Their research also found that the role of CFOs, who obviously count as key employees, is undergoing profound change. According to the survey, ten years ago only 10 percent of the senior finance and accounting leaders were asked to support innovation efforts. This figure now stands at 25 percent, and it is expected to jump to 40 percent in the next three years.

Krumwiede believes that these changes have been precipitated by cutthroat competition among modern businesses, many of which see innovation as their only hope for survival.

Things weren’t so harsh half a century ago. In 1958, the average lifespan of a company listed on the S&P 500 was 61 years. But in 2011, it was just 18 years. And by 2026, longevity is expected to shrink to 14 years.

The IMA survey found that 75 percent of respondents agreed that their organizations must significantly evolve or reinvent their business value propositions at least every five years.

Therefore, instead of just analyzing accounting reports and trying to spot financial problems in day-to-day operations, CFOs need to expand their roles to accommodate the increasingly complex nature of modern corporate governance. In other words, said Krumwiede, they will have a harder time living up to popular expectations of what they can deliver.
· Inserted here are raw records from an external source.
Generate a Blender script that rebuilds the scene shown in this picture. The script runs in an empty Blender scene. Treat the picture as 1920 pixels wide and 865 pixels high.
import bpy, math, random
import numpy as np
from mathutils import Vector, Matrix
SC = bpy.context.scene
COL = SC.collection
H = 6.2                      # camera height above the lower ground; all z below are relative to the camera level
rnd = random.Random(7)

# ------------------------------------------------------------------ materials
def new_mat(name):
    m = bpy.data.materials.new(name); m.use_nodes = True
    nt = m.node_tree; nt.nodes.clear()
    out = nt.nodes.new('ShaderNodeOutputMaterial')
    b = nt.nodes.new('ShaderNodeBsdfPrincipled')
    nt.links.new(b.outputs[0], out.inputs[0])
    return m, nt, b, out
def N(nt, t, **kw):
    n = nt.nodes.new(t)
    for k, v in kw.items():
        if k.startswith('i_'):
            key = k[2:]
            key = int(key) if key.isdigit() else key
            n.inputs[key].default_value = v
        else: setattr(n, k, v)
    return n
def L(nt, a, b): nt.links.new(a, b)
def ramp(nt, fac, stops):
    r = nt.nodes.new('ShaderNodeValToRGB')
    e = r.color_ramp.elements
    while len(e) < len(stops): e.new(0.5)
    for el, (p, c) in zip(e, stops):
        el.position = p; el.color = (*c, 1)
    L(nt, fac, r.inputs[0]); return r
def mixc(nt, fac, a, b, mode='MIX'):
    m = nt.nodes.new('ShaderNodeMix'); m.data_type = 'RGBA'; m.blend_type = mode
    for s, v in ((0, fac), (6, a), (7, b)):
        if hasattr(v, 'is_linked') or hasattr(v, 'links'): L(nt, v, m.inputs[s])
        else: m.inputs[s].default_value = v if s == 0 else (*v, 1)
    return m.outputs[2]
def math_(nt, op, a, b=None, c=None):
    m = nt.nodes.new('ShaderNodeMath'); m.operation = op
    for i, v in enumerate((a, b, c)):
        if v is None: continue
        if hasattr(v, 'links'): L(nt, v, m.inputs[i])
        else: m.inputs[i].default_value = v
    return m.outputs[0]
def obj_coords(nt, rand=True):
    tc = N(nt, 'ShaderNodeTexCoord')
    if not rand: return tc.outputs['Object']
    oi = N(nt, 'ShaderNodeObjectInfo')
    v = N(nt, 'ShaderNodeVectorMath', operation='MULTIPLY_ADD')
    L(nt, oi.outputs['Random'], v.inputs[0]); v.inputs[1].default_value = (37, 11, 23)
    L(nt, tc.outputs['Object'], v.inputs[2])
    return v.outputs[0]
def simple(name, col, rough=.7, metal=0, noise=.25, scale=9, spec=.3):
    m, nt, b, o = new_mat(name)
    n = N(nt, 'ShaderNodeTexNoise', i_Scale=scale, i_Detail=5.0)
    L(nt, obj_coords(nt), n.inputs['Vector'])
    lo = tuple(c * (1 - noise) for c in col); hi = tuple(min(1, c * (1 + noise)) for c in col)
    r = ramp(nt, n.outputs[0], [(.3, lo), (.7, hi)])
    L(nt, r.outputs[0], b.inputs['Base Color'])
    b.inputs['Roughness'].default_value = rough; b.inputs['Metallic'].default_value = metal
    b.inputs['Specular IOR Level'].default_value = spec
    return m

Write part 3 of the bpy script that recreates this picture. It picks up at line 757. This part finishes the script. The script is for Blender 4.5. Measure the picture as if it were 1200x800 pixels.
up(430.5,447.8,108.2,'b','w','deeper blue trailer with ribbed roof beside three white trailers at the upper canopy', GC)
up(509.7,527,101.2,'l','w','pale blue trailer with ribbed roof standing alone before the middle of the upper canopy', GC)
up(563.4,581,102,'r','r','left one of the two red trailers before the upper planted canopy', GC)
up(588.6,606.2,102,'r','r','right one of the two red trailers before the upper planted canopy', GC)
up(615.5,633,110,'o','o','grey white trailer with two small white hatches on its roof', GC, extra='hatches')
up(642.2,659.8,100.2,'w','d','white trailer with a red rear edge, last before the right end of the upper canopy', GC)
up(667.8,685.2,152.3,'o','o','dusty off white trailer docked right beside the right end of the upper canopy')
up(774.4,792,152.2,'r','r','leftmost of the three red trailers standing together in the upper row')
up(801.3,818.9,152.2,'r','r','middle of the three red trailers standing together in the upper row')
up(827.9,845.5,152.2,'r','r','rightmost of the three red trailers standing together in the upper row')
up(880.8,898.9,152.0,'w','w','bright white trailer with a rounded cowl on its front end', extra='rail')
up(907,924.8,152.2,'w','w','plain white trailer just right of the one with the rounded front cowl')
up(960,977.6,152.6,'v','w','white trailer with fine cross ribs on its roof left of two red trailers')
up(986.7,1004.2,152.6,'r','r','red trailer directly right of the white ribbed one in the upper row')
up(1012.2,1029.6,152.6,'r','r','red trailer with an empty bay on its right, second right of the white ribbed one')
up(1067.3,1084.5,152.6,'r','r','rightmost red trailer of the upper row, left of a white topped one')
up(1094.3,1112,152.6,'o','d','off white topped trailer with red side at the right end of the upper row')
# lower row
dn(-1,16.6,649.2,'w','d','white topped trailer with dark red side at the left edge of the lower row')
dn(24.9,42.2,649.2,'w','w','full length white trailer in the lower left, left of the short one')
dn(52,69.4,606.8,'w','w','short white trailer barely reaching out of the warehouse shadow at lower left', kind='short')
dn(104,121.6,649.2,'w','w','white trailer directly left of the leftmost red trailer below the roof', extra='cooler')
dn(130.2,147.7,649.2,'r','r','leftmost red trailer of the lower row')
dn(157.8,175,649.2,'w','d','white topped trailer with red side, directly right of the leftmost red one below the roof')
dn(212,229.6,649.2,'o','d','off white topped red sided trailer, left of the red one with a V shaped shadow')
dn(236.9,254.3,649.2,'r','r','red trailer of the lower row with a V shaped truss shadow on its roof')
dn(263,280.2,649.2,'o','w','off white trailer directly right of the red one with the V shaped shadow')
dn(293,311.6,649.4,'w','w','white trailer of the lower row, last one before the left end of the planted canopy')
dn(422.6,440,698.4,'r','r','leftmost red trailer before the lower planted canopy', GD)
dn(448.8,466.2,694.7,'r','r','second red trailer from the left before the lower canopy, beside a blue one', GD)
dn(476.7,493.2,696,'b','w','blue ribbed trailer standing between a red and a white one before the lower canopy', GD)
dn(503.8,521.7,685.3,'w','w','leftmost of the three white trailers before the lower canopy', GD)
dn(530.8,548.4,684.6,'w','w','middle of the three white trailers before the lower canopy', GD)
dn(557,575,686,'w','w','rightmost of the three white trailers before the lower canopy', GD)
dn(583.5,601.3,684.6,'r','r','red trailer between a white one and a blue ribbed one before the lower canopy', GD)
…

Considering that they are now expected to become champions of innovation, he suggested several strategies to achieve this goal. These include, for example, making innovation part of strategic planning and budgeting as well as establishing processes for generating and pursuing innovative ideas.

In his opinion, however, the most important competency for modern-day accountants is the ability to be a valuable business partner to operational units outside the accounting/finance department.

His views are echoed by Huang Xubin, CFO of TCL Group, a domestic household appliance manufacturer.

Huang said he “cannot agree more with him (Krumwiede)” on the importance of breaking down barriers and “silos” inside an individual company.

“Different divisions have to integrate to innovate, with the ideal being intimate involvement of accounting/financial teams in specific areas of business,” Huang told the forum.

Although just a decade ago the duties of accounting professionals might be to monitor cash flows and offer advice to improve cost efficiency, these skills now carry less significance than the strategic vision of knowing where to look for future growth opportunities.

For example, an accountant is no more than a bookkeeper if he fails to see things beyond the narrow confines of his own department. As Huang sees it, this calls for the capacity to think, act and communicate strategically.

Successful accountants can make connections between corporate strategy and investments in innovation to see how these will create future value, he argued.

Describing the CFO’s ideal role as “chief value designers,” he added that at least 10 to 20 percent of their energy should be channeled into new types of business.

If CFOs keep innovation on the agenda for executive management, they are in an excellent position to help lead innovation in their organizations, said Huang.